FF – O que é o casamento pra ti? 

Eliana: O casamento sempre foi muito importante na minha vida, eu sempre gostei de ter um companheiro com quem dividir o dia a dia, eu me casei cinco vezes. Se voltasse atrás o que eu faria de diferente é que eu teria sido mais tolerante, mais flexível e mais carinhosa. Por outro lado, se você é tolerante e perdoa, esse perdão tem que ser verdadeiro, porque se ele não é o casal vai acumular ressentimentos e o ressentimento, eu acredito, é o que torna a vida a dois terrível. Eu acho que são muito raros os casais que conseguem chegar juntos à velhice sem ter acumulado ressentimentos e que conseguiram desenvolver uma sintonia que os tornam excelentes companheiros.

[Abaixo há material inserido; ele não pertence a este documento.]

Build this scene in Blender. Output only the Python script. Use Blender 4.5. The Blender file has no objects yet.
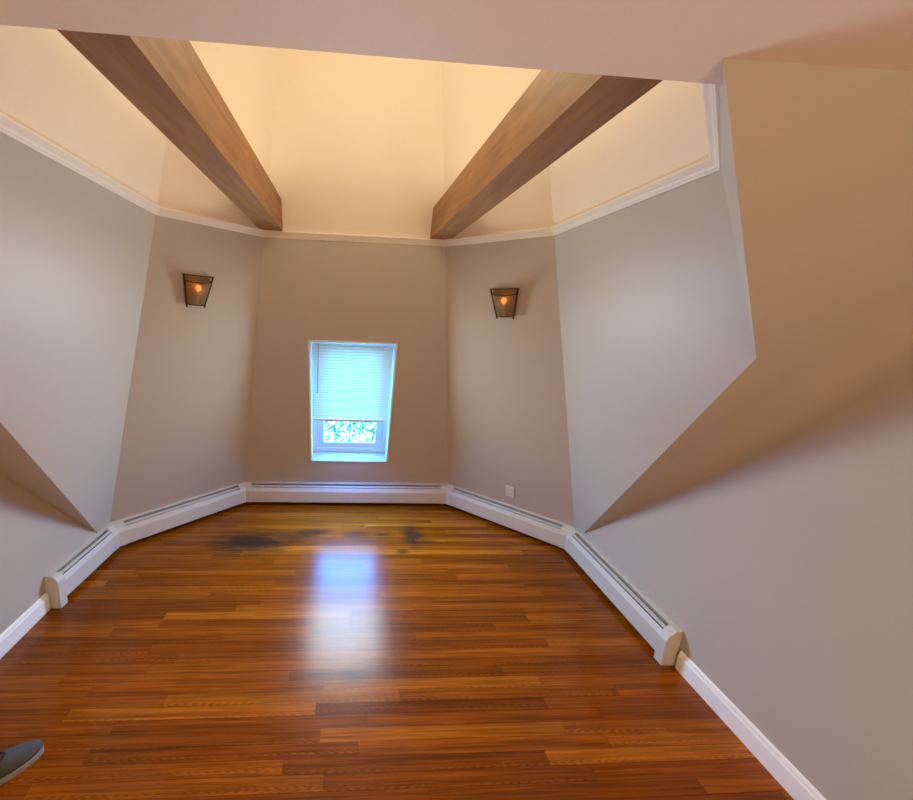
import bpy, bmesh, math, random
from mathutils import Vector, Matrix
random.seed(7)
C = bpy.context.scene.collection
sc = bpy.context.scene
K = 1.7 / 1.5                      # metres per survey unit (the lens is 1.70 m above the floor)

# ------------------------------------------------------------------ camera
cam_d = bpy.data.cameras.new('camera'); cam = bpy.data.objects.new('camera', cam_d); C.objects.link(cam)
sc.camera = cam
F_PX, CX, CY, PITCH, YAW, ROLL = 396.01, 371.12, 398.1, 0.198, 0.0677, 0.039
cam_d.sensor_fit = 'HORIZONTAL'; cam_d.sensor_width = 36.0
cam_d.lens = F_PX / 913 * 36.0
cam_d.shift_x = (456.5 - CX) / 913; cam_d.shift_y = (CY - 400.0) / 913
cam_d.clip_start = 0.02; cam_d.clip_end = 200
fwd = Vector((math.sin(YAW) * math.cos(PITCH), math.cos(YAW) * math.cos(PITCH), -math.sin(PITCH)))
rgt = Vector((math.cos(YAW), -math.sin(YAW), 0)); upv = rgt.cross(fwd)
r2 = math.cos(ROLL) * rgt + math.sin(ROLL) * upv; u2 = -math.sin(ROLL) * rgt + math.cos(ROLL) * upv
M = Matrix((r2, u2, -fwd)).transposed().to_4x4(); M.translation = Vector((0, 0, 1.7))
cam.matrix_world = M

# ------------------------------------------------------------------ exposure
sc.view_settings.view_transform = 'Standard'; sc.view_settings.look = 'None'
sc.view_settings.gamma = 1.0; sc.view_settings.exposure = 0.0; sc.view_settings.use_curve_mapping = False
sc.cycles.sample_clamp_indirect = 6.0
sc.cycles.max_bounces = 14; sc.cycles.diffuse_bounces = 8; sc.cycles.transparent_max_bounces = 16
sc.cycles.caustics_reflective = False; sc.cycles.caustics_refractive = False

# ------------------------------------------------------------------ sky
world = bpy.data.worlds.new('sky'); sc.world = world; world.use_nodes = True
wn, wl = world.node_tree.nodes, world.node_tree.links
wn.clear()
out = wn.new('ShaderNodeOutputWorld'); bg = wn.new('ShaderNodeBackground')
tc = wn.new('ShaderNodeTexCoord'); sep = wn.new('ShaderNodeSeparateXYZ'); rmp = wn.new('ShaderNodeValToRGB')
mr = wn.new('ShaderNodeMapRange'); mr.inputs[1].default_value = -0.6; mr.inputs[2].default_value = 0.8
wl.new(tc.outputs['Generated'], sep.inputs[0]); wl.new(sep.outputs[2], mr.inputs[0]); wl.new(mr.outputs[0], rmp.inputs[0])
rmp.color_ramp.elements[0].position = 0.0; rmp.color_ramp.elements[0].color = (0.046, 0.30, 0.66, 1)
rmp.color_ramp.elements[1].position = 1.0; rmp.color_ramp.elements[1].color = (0.088, 0.47, 1.0, 1)
wl.new(rmp.outputs[0], bg.inputs[0]); bg.inputs[1].default_value = 37.0
wl.new(bg.outputs[0], out.inputs[0])

# ------------------------------------------------------------------ lamps
def area(name, loc, direction, sx, sy, power, col, spread=math.pi):
    d = bpy.data.lights.new(name, 'AREA'); d.shape = 'RECTANGLE'; d.size = sx; d.size_y = sy
    d.energy = power; d.color = col; d.spread = spread
    o = bpy.data.objects.new(name, d); C.objects.link(o); o.location = loc
    o.rotation_euler = Vector(direction).to_track_quat('-Z', 'Y').to_euler()
    return o
def point(name, loc, power, col, r=0.05):
    d = bpy.data.lights.new(name, 'POINT'); d.energy = power; d.color = col; d.shadow_soft_size = r
    o = bpy.data.objects.new(name, d); C.objects.link(o); o.location = loc
    return o
FILL_POWER = 12.5; FILL_COL = (1.0, 0.90, 0.58)
# lamps of the room the camera stands in
point('room_lamp', (0.25, -1.3, 1.5), 54, (1.0, 0.69, 0.37), 0.18)
point('room_lamp', (1.25, -1.1, 1.15), 40, (1.0, 0.70, 0.41), 0.18)
point('turret_fill', (0.12, 1.85, 2.85), FILL_POWER, FILL_COL, 0.12)  # unseen fill light added to lift the upper turret walls, no real fixture
# uplights lying on top of the two beams (power set where the beams are built)
COVE_POWER = 2.4; COVE_COL = (1.0, 0.80, 0.46)

# daylight coming in through the window
DAY_POWER = 30.5; DAY_COL = (0.90, 0.99, 1.0)      # white daylight through the blind
PANE_POWER = 17.0; PANE_COL = (0.06, 0.27, 1.0)     # blue skylight through the clear lower pane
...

Eu invejo esses poucos casais que construíram uma relação onde eles se tornaram um para o outro a mais desejável das companhias, eu não tive essa sorte, não me coube esta alegria.

FF: Atuar no mundo masculino enquanto economista foi muito difícil? 

Eliana: Não foi difícil trabalhar no mundo masculino, eu tive muita sorte. Eu fiz a minha carreira na costa leste do Estados Unidos onde as pessoas são liberais, são progressistas, são abertas e mais do que isso: a minha carreira foi feita no mundo acadêmico da costa leste americana, onde os acadêmicos se sentiriam embaraçados por demonstrar qualquer preconceito contra as mulheres, não me senti discriminada por ser mulher em nenhum momento ali nos Estados Unidos. Quando fui para o Banco Mundial, já havia claramente um processo de favorecimento na contratação de mulheres e na busca de ajudar as mulheres a subir na hierarquia do banco. Eu não posso me queixar, realmente não posso, quando voltei para o Brasil em 2004 a FGV de São Paulo me recebeu de braços abertos e embora eu tenha me aposentado em dezembro de 2013, eu ainda hoje tenho na FGV autores e amigos muito fiéis. É uma alegria ter convivido no mundo dos economistas, que era um mundo tão masculino tempos atrás, mas que hoje cada vez mais admite a presença de mulheres.